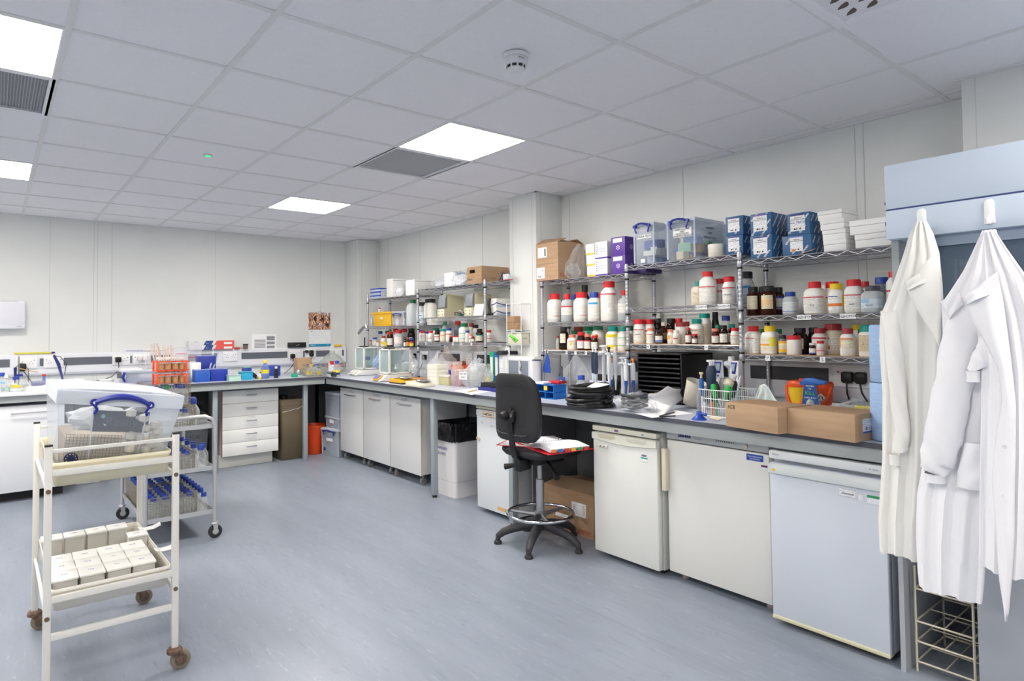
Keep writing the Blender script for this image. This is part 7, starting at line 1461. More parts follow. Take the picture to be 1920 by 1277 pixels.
m = MB(); m.grid([bring(.6, 0, -.008), bring(.9, 0, -.010), bring(.985, 0, -.002), bring(1, 0, .012), bring(.98, 0, .032), bring(.88, 0, .044), bring(.5, 0, .05)], closed_u=True); m.add(bring(.6, 0, -.008), [tuple(range(n))[::-1]]); m.add(bring(.5, 0, .05), [tuple(range(n))])
m.build('backrest', BS, o, smooth=50)
m = MB(); m.tube([(bx-.012+.02*(abs(u)**2)*4*.2, u*.145/.5, zb0+.045+.012*(abs(u)*2)**6) for u in [k/12-.5 for k in range(13)]], .004, 6); m.build('backrest_welt', mt('#3c3c40', .5), o)
MB().box(bx-.03, bx+.0, -.04, .045, zb0+.125, zb0+.2).build('back_plate', BLACK, o, bevel=.01); kb = MB().lathe([(.03, 0), (.032, .02), (.022, .045), (.018, .05)], 18).build('back_knob', BLACK, o)
kb.rotation_euler = (0, -PI/2, 0); kb.location = (bx-.025, .03, zb0+.165)
MB().cyl((bx-.03, -.028, zb0+.17), (bx-.038, -.028, zb0+.17), .012, n=16).build('bolt', STEEL, o)
# binders and papers on the seat
zt = zs+.037; RED = mt('#d02638', .4)
q = thing('ring_binder', 'open red ring binder with white pages and index tabs on the stool seat', 'binder', (cx+.02, cy-.09, zt), -.25)
MB().add([(-.17, .25, .012), (-.17, .0, .0), (.15, .0, .002), (.15, .25, .01)], [(0, 1, 2, 3)]).build('cover', RED, q, smooth=0, solid=.003); MB().add([(-.17, -.005, .0), (-.17, -.26, .004), (.15, -.26, .016), (.15, -.005, .002)], [(0, 1, 2, 3)]).build('cover', RED, q, smooth=0, solid=.003)
m = MB()
for k in range(5): m.add([(-.15, .01, .006+k*.004), (-.16+.003*k, .22-.004*k, .016+k*.003), (.13, .22-.004*k, .016+k*.003), (.13, .01, .006+k*.004)], [(0, 1, 2, 3)])
m.build('pages', PAPER, q, smooth=0, solid=.002); m = MB()
for k in range(6): m.add([(-.15, -.01, .006+k*.006), (-.15, -.12, .022+k*.005), (.12, -.12, .022+k*.005), (.12, -.01, .006+k*.006)], [(0, 1, 2, 3)]); m.add([(-.15, -.12, .022+k*.005), (-.145, -.235-.003*k, .012+k*.004), (.125, -.235-.003*k, .014+k*.004), (.12, -.12, .022+k*.005)], [(0, 1, 2, 3)])
m.build('pages', mt('#eceef4', .7), q, smooth=0, solid=.002)
for k, c in enumerate(('#e8893c', '#3f7fc4', '#d9453c', '#e9c53a', '#46a86a', '#c4452f')): MB().box(-.14+k*.045, -.11+k*.045, -.252, -.236, .012, .03).build('index_tab', mt(c, .5), q)
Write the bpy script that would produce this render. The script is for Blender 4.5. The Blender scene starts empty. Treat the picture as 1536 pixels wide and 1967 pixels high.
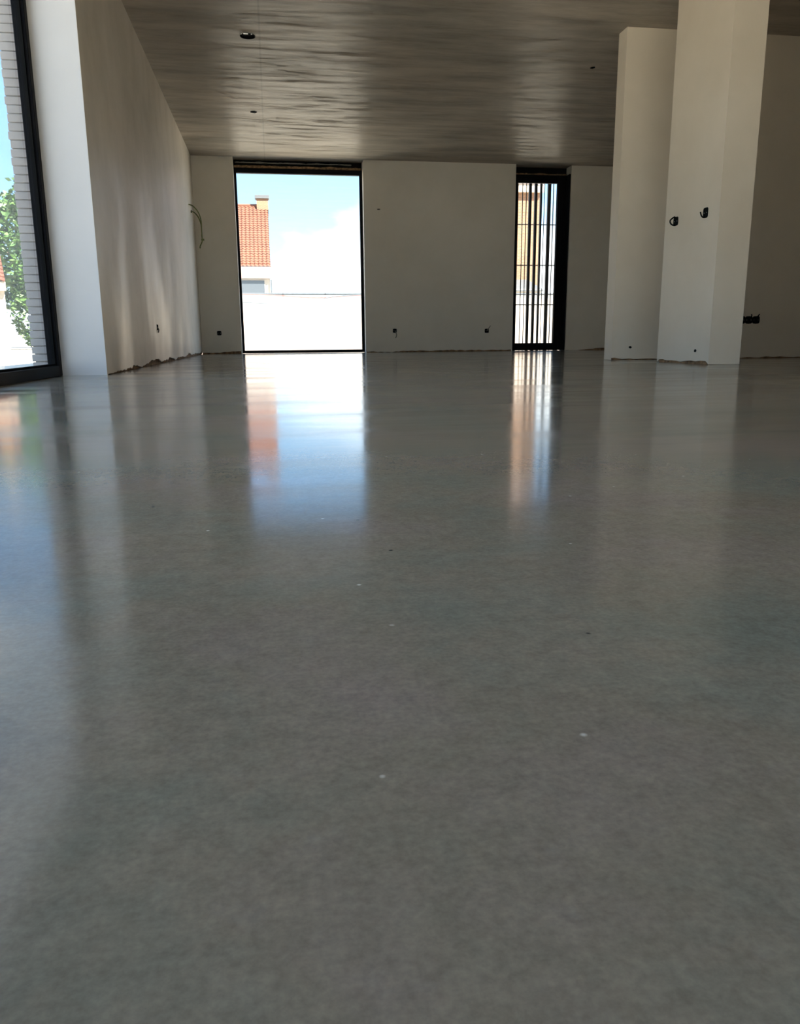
import bpy, bmesh, math, random
from mathutils import Vector, Matrix, noise

scene = bpy.context.scene
col = scene.collection

# ------------------------------------------------------------------ camera
cam_d = bpy.data.cameras.new('camera')
cam_d.sensor_fit = 'HORIZONTAL'
cam_d.sensor_width = 36.0
cam_d.lens = 1509.0 / 1536.0 * 36.0
cam_d.clip_start = 0.01
cam_d.clip_end = 500
cam = bpy.data.objects.new('camera', cam_d)
col.objects.link(cam)
_r = Vector((0.98759361, -0.15683059, -0.00793867))
_u = Vector((0.04157375, 0.21237833, 0.97630275))
_f = Vector((0.15142814, 0.9645204, -0.21626352))
M4 = Matrix((( _r.x, _u.x, -_f.x, 0.0), (_r.y, _u.y, -_f.y, 0.0), (_r.z, _u.z, -_f.z, 0.2086), (0, 0, 0, 1)))
cam.matrix_world = M4
scene.camera = cam

# ------------------------------------------------------------------ exposure
vs = scene.view_settings
vs.view_transform = 'Standard'
vs.look = 'None'
vs.gamma = 1.0
vs.use_curve_mapping = False
vs.exposure = 2.0

# ------------------------------------------------------------------ sky
SKY = 1.0
world = bpy.data.worlds.new('sky')
scene.world = world
world.use_nodes = True
nt = world.node_tree
nt.nodes.clear()
def wn(t, **k):
    n = nt.nodes.new(t)
    for a, b in k.items(): setattr(n, a, b)
    return n
w_out = wn('ShaderNodeOutputWorld'); w_bg = wn('ShaderNodeBackground')
tc = wn('ShaderNodeTexCoord'); sep = wn('ShaderNodeSeparateXYZ')
nt.links.new(tc.outputs['Generated'], sep.inputs[0])
rmp = wn('ShaderNodeValToRGB')
els = rmp.color_ramp.elements
els[0].position = 0.0; els[0].color = (0.62, 0.68, 0.74, 1)
els[1].position = 1.0; els[1].color = (0.22, 0.44, 0.80, 1)
for p, c in ((0.05, (0.44, 0.60, 0.74, 1)), (0.10, (0.29, 0.46, 0.66, 1)), (0.20, (0.19, 0.36, 0.62, 1)), (0.33, (0.16, 0.36, 0.70, 1))):
    e = els.new(p); e.color = c
nt.links.new(sep.outputs[2], rmp.inputs[0])
# thin clouds
mp = wn('ShaderNodeMapping'); mp.inputs['Scale'].default_value = (1.3, 1.3, 2.6); mp.inputs['Location'].default_value = (7.3, 2.2, 1.4)
nt.links.new(tc.outputs['Generated'], mp.inputs[0])
nz = wn('ShaderNodeTexNoise'); nz.inputs['Scale'].default_value = 2.2; nz.inputs['Detail'].default_value = 6
nt.links.new(mp.outputs[0], nz.inputs[0])
cr = wn('ShaderNodeValToRGB')
cr.color_ramp.elements[0].position = 0.49; cr.color_ramp.elements[0].color = (0, 0, 0, 1)
cr.color_ramp.elements[1].position = 0.68; cr.color_ramp.elements[1].color = (0.8, 0.8, 0.8, 1)
nt.links.new(nz.outputs[0], cr.inputs[0])
mx = wn('ShaderNodeMixRGB'); mx.inputs[2].default_value = (1.25, 1.22, 1.20, 1)
nt.links.new(cr.outputs[0], mx.inputs[0]); nt.links.new(rmp.outputs[0], mx.inputs[1])
nt.links.new(mx.outputs[0], w_bg.inputs[0]); w_bg.inputs[1].default_value = SKY
nt.links.new(w_bg.outputs[0], w_out.inputs[0])

# ------------------------------------------------------------------ sun (behind and to the right of the camera)
sun_d = bpy.data.lights.new('sun', 'SUN')
sun_d.energy = 11.0
sun_d.color = (1.0, 0.93, 0.82)
sun_d.angle = math.radians(0.55)
sun = bpy.data.objects.new('sun', sun_d)
col.objects.link(sun)
sun.location = (10, -14, 20)
sun.rotation_euler = Vector((-0.50, 0.48, -0.72)).to_track_quat('-Z', 'Y').to_euler()

# ================================================================== helpers
def mat(name):
    m = bpy.data.materials.new(name); m.use_nodes = True
    n = m.node_tree.nodes; b = n['Principled BSDF']
    return m, n, m.node_tree.links, b

def plain(name, c, rough=0.6, metal=0.0, var=0.12, scale=12.0, bump=0.0):
    """one colour with a little procedural mottling"""
    m, n, l, b = mat(name)
    t = n.new('ShaderNodeTexCoord'); z = n.new('ShaderNodeTexNoise')
    z.inputs['Scale'].default_value = scale; z.inputs['Detail'].default_value = 5
    l.new(t.outputs['Object'], z.inputs[0])
    r = n.new('ShaderNodeValToRGB')
    r.color_ramp.elements[0].position = 0.3; r.color_ramp.elements[1].position = 0.7
    r.color_ramp.elements[0].color = tuple(x * (1 - var) for x in c) + (1,)
    r.color_ramp.elements[1].color = tuple(min(1, x * (1 + var)) for x in c) + (1,)
    l.new(z.outputs[0], r.inputs[0]); l.new(r.outputs[0], b.inputs['Base Color'])
    b.inputs['Roughness'].default_value = rough; b.inputs['Metallic'].default_value = metal
    if bump:
        bp = n.new('ShaderNodeBump'); bp.inputs['Strength'].default_value = bump; bp.inputs['Distance'].default_value = 0.01
        l.new(z.outputs[0], bp.inputs['Height']); l.new(bp.outputs[0], b.inputs['Normal'])
    return m

def tag(o, label=None, cat=None, group=None, kind=None):
    if label: o['label'] = label
    if cat: o['category'] = cat
    if group: o['group'] = group
    if kind: o['kind'] = kind
    return o

def empty(name, loc=(0, 0, 0)):
    o = bpy.data.objects.new(name, None); col.objects.link(o); o.location = loc
    o.empty_display_size = 0.1
    return o

class MB:
    """collects polygons in world coordinates, builds ONE mesh object"""
    def __init__(s): s.v = []; s.f = []
    def poly(s, pts):
        b = len(s.v); s.v += [tuple(p) for p in pts]; s.f.append(tuple(range(b, b + len(pts))))
    def box(s, x0, x1, y0, y1, z0, z1):
        b = len(s.v)
        s.v += [(x0, y0, z0), (x1, y0, z0), (x1, y1, z0), (x0, y1, z0), (x0, y0, z1), (x1, y0, z1), (x1, y1, z1), (x0, y1, z1)]
        for q in ((3, 2, 1, 0), (4, 5, 6, 7), (0, 1, 5, 4), (1, 2, 6, 5), (2, 3, 7, 6), (3, 0, 4, 7)):
            s.f.append(tuple(b + i for i in q))
        return s
    def tube(s, pts, r, n=8, caps=True):
        pts = [Vector(p) for p in pts]; rings = []
        rr = r if isinstance(r, (list, tuple)) else [r] * len(pts)
        up = Vector((0.13, 0.21, 0.97))
        for i, p in enumerate(pts):
            d = (pts[min(i + 1, len(pts) - 1)] - pts[max(i - 1, 0)]).normalized()
            a = d.cross(up)
            if a.length < 1e-3: a = d.cross(Vector((1, 0, 0)))
            a.normalize(); c = d.cross(a)
            b = len(s.v); rings.append(b)
            for k in range(n):
                t = 2 * math.pi * k / n
                s.v.append(tuple(p + a * math.cos(t) * rr[i] + c * math.sin(t) * rr[i]))
        for i in range(len(rings) - 1):
            for k in range(n):
                k2 = (k + 1) % n
                s.f.append((rings[i] + k, rings[i] + k2, rings[i + 1] + k2, rings[i + 1] + k))
        if caps:
            s.f.append(tuple(rings[0] + k for k in reversed(range(n)))); s.f.append(tuple(rings[-1] + k for k in range(n)))
        return s
    def build(s, name, m, parent=None, smooth=False, bevel=0.0):
        me = bpy.data.meshes.new(name); me.from_pydata(s.v, [], s.f); me.update()
        bm = bmesh.new(); bm.from_mesh(me)
        if bevel:
            bmesh.ops.bevel(bm, geom=list(bm.edges), offset=bevel, segments=1, affect='EDGES')
        bmesh.ops.recalc_face_normals(bm, faces=bm.faces)
        bm.to_mesh(me); bm.free()
        if smooth:
            for p in me.polygons: p.use_smooth = True
        me.materials.append(m)
        o = bpy.data.objects.new(name, me); col.objects.link(o)
        if parent: 
            o.parent = parent
            o.matrix_parent_inverse = Matrix.Translation(-Vector(parent.location))
        return o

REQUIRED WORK
Locate the string "Blender" in the listing above and copy every line where it occurs.

TASK OUTPUT
Keep writing the Blender script for this image. This is part 7, starting at line 1461. More parts follow. Take the picture to be 1920 by 1277 pixels.
Write the bpy script that would produce this render. The script is for Blender 4.5. The Blender scene starts empty. Treat the picture as 1536 pixels wide and 1967 pixels high.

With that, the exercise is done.